Your task is to print all of the data word for word.

--- Begin Information shown ---

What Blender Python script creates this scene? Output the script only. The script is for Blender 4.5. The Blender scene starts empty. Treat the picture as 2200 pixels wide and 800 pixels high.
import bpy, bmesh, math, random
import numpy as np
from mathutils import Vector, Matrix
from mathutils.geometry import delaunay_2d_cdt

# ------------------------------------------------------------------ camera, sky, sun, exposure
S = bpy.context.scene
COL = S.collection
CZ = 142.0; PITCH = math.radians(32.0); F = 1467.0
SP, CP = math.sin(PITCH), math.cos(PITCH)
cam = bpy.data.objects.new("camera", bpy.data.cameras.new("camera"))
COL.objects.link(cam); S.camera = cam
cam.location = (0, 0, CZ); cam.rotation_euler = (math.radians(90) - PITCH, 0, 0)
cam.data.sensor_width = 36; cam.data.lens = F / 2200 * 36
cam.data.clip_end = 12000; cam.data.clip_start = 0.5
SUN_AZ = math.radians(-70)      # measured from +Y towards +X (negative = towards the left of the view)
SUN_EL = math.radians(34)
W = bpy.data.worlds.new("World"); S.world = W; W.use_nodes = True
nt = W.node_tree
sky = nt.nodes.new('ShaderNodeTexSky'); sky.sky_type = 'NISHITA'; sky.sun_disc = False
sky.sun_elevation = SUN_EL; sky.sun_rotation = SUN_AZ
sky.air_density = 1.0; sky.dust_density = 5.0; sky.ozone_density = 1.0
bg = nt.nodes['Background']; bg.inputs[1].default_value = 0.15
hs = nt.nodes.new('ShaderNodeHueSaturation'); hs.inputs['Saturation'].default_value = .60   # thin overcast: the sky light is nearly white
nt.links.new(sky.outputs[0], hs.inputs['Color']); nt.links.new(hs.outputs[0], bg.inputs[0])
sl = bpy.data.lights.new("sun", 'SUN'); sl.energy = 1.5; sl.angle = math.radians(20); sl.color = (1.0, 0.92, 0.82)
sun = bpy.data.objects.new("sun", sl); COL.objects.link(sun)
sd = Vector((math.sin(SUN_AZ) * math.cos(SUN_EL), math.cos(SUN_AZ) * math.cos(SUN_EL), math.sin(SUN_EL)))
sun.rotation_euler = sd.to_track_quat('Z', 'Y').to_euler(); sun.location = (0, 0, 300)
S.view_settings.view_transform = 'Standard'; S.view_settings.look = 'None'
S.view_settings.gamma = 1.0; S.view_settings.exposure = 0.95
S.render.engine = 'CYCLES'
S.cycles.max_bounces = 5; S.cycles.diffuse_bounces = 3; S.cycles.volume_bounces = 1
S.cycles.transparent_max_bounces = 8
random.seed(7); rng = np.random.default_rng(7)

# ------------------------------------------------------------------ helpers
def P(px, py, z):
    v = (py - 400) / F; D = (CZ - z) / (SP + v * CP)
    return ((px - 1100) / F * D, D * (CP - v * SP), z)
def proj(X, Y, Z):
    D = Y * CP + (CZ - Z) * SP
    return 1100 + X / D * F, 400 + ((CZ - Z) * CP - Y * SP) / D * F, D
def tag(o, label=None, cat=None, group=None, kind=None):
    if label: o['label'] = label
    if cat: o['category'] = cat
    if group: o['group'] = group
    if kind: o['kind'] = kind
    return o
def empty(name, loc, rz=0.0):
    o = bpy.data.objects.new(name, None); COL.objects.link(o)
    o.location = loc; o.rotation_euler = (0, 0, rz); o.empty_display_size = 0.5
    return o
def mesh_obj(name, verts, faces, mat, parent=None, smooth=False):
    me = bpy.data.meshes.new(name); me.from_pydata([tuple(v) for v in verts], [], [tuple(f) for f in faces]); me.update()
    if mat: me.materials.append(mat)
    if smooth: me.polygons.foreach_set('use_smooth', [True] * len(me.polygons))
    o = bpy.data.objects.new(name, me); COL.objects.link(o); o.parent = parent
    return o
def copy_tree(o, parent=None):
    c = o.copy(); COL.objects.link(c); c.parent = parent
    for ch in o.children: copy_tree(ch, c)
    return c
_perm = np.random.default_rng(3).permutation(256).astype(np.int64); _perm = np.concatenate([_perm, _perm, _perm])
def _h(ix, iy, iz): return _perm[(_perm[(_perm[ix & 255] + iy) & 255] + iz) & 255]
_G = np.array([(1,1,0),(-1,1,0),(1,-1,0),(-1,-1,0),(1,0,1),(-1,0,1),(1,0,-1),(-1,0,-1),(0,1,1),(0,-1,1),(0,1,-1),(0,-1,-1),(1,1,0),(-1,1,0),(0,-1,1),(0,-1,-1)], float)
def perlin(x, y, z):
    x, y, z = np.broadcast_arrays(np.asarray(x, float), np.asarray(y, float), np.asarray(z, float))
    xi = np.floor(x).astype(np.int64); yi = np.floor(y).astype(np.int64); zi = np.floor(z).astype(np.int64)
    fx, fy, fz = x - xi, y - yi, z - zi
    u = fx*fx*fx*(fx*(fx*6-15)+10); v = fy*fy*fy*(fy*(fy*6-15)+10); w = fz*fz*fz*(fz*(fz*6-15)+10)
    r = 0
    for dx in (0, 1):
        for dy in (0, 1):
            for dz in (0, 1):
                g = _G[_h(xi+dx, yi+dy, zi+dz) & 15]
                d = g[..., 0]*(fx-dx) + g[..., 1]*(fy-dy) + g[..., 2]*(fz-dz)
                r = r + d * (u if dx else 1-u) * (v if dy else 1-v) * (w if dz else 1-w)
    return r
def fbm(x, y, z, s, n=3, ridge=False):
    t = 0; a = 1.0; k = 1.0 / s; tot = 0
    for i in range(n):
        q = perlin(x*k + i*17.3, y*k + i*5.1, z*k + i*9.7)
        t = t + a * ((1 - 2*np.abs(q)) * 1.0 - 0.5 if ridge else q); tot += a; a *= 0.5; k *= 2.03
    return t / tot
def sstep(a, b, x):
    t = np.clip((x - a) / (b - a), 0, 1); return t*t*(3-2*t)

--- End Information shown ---

Result of the task:
What Blender Python script creates this scene? Output the script only. The script is for Blender 4.5. The Blender scene starts empty. Treat the picture as 2200 pixels wide and 800 pixels high.
import bpy, bmesh, math, random
import numpy as np
from mathutils import Vector, Matrix
from mathutils.geometry import delaunay_2d_cdt

# ------------------------------------------------------------------ camera, sky, sun, exposure
S = bpy.context.scene
COL = S.collection
CZ = 142.0; PITCH = math.radians(32.0); F = 1467.0
SP, CP = math.sin(PITCH), math.cos(PITCH)
cam = bpy.data.objects.new("camera", bpy.data.cameras.new("camera"))
COL.objects.link(cam); S.camera = cam
cam.location = (0, 0, CZ); cam.rotation_euler = (math.radians(90) - PITCH, 0, 0)
cam.data.sensor_width = 36; cam.data.lens = F / 2200 * 36
cam.data.clip_end = 12000; cam.data.clip_start = 0.5
SUN_AZ = math.radians(-70)      # measured from +Y towards +X (negative = towards the left of the view)
SUN_EL = math.radians(34)
W = bpy.data.worlds.new("World"); S.world = W; W.use_nodes = True
nt = W.node_tree
sky = nt.nodes.new('ShaderNodeTexSky'); sky.sky_type = 'NISHITA'; sky.sun_disc = False
sky.sun_elevation = SUN_EL; sky.sun_rotation = SUN_AZ
sky.air_density = 1.0; sky.dust_density = 5.0; sky.ozone_density = 1.0
bg = nt.nodes['Background']; bg.inputs[1].default_value = 0.15
hs = nt.nodes.new('ShaderNodeHueSaturation'); hs.inputs['Saturation'].default_value = .60   # thin overcast: the sky light is nearly white
nt.links.new(sky.outputs[0], hs.inputs['Color']); nt.links.new(hs.outputs[0], bg.inputs[0])
sl = bpy.data.lights.new("sun", 'SUN'); sl.energy = 1.5; sl.angle = math.radians(20); sl.color = (1.0, 0.92, 0.82)
sun = bpy.data.objects.new("sun", sl); COL.objects.link(sun)
sd = Vector((math.sin(SUN_AZ) * math.cos(SUN_EL), math.cos(SUN_AZ) * math.cos(SUN_EL), math.sin(SUN_EL)))
sun.rotation_euler = sd.to_track_quat('Z', 'Y').to_euler(); sun.location = (0, 0, 300)
S.view_settings.view_transform = 'Standard'; S.view_settings.look = 'None'
S.view_settings.gamma = 1.0; S.view_settings.exposure = 0.95
S.render.engine = 'CYCLES'
S.cycles.max_bounces = 5; S.cycles.diffuse_bounces = 3; S.cycles.volume_bounces = 1
S.cycles.transparent_max_bounces = 8
random.seed(7); rng = np.random.default_rng(7)

# ------------------------------------------------------------------ helpers
def P(px, py, z):
    v = (py - 400) / F; D = (CZ - z) / (SP + v * CP)
    return ((px - 1100) / F * D, D * (CP - v * SP), z)
def proj(X, Y, Z):
    D = Y * CP + (CZ - Z) * SP
    return 1100 + X / D * F, 400 + ((CZ - Z) * CP - Y * SP) / D * F, D
def tag(o, label=None, cat=None, group=None, kind=None):
    if label: o['label'] = label
    if cat: o['category'] = cat
    if group: o['group'] = group
    if kind: o['kind'] = kind
    return o
def empty(name, loc, rz=0.0):
    o = bpy.data.objects.new(name, None); COL.objects.link(o)
    o.location = loc; o.rotation_euler = (0, 0, rz); o.empty_display_size = 0.5
    return o
def mesh_obj(name, verts, faces, mat, parent=None, smooth=False):
    me = bpy.data.meshes.new(name); me.from_pydata([tuple(v) for v in verts], [], [tuple(f) for f in faces]); me.update()
    if mat: me.materials.append(mat)
    if smooth: me.polygons.foreach_set('use_smooth', [True] * len(me.polygons))
    o = bpy.data.objects.new(name, me); COL.objects.link(o); o.parent = parent
    return o
def copy_tree(o, parent=None):
    c = o.copy(); COL.objects.link(c); c.parent = parent
    for ch in o.children: copy_tree(ch, c)
    return c
_perm = np.random.default_rng(3).permutation(256).astype(np.int64); _perm = np.concatenate([_perm, _perm, _perm])
def _h(ix, iy, iz): return _perm[(_perm[(_perm[ix & 255] + iy) & 255] + iz) & 255]
_G = np.array([(1,1,0),(-1,1,0),(1,-1,0),(-1,-1,0),(1,0,1),(-1,0,1),(1,0,-1),(-1,0,-1),(0,1,1),(0,-1,1),(0,1,-1),(0,-1,-1),(1,1,0),(-1,1,0),(0,-1,1),(0,-1,-1)], float)
def perlin(x, y, z):
    x, y, z = np.broadcast_arrays(np.asarray(x, float), np.asarray(y, float), np.asarray(z, float))
    xi = np.floor(x).astype(np.int64); yi = np.floor(y).astype(np.int64); zi = np.floor(z).astype(np.int64)
    fx, fy, fz = x - xi, y - yi, z - zi
    u = fx*fx*fx*(fx*(fx*6-15)+10); v = fy*fy*fy*(fy*(fy*6-15)+10); w = fz*fz*fz*(fz*(fz*6-15)+10)
    r = 0
    for dx in (0, 1):
        for dy in (0, 1):
            for dz in (0, 1):
                g = _G[_h(xi+dx, yi+dy, zi+dz) & 15]
                d = g[..., 0]*(fx-dx) + g[..., 1]*(fy-dy) + g[..., 2]*(fz-dz)
                r = r + d * (u if dx else 1-u) * (v if dy else 1-v) * (w if dz else 1-w)
    return r
def fbm(x, y, z, s, n=3, ridge=False):
    t = 0; a = 1.0; k = 1.0 / s; tot = 0
    for i in range(n):
        q = perlin(x*k + i*17.3, y*k + i*5.1, z*k + i*9.7)
        t = t + a * ((1 - 2*np.abs(q)) * 1.0 - 0.5 if ridge else q); tot += a; a *= 0.5; k *= 2.03
    return t / tot
def sstep(a, b, x):
    t = np.clip((x - a) / (b - a), 0, 1); return t*t*(3-2*t)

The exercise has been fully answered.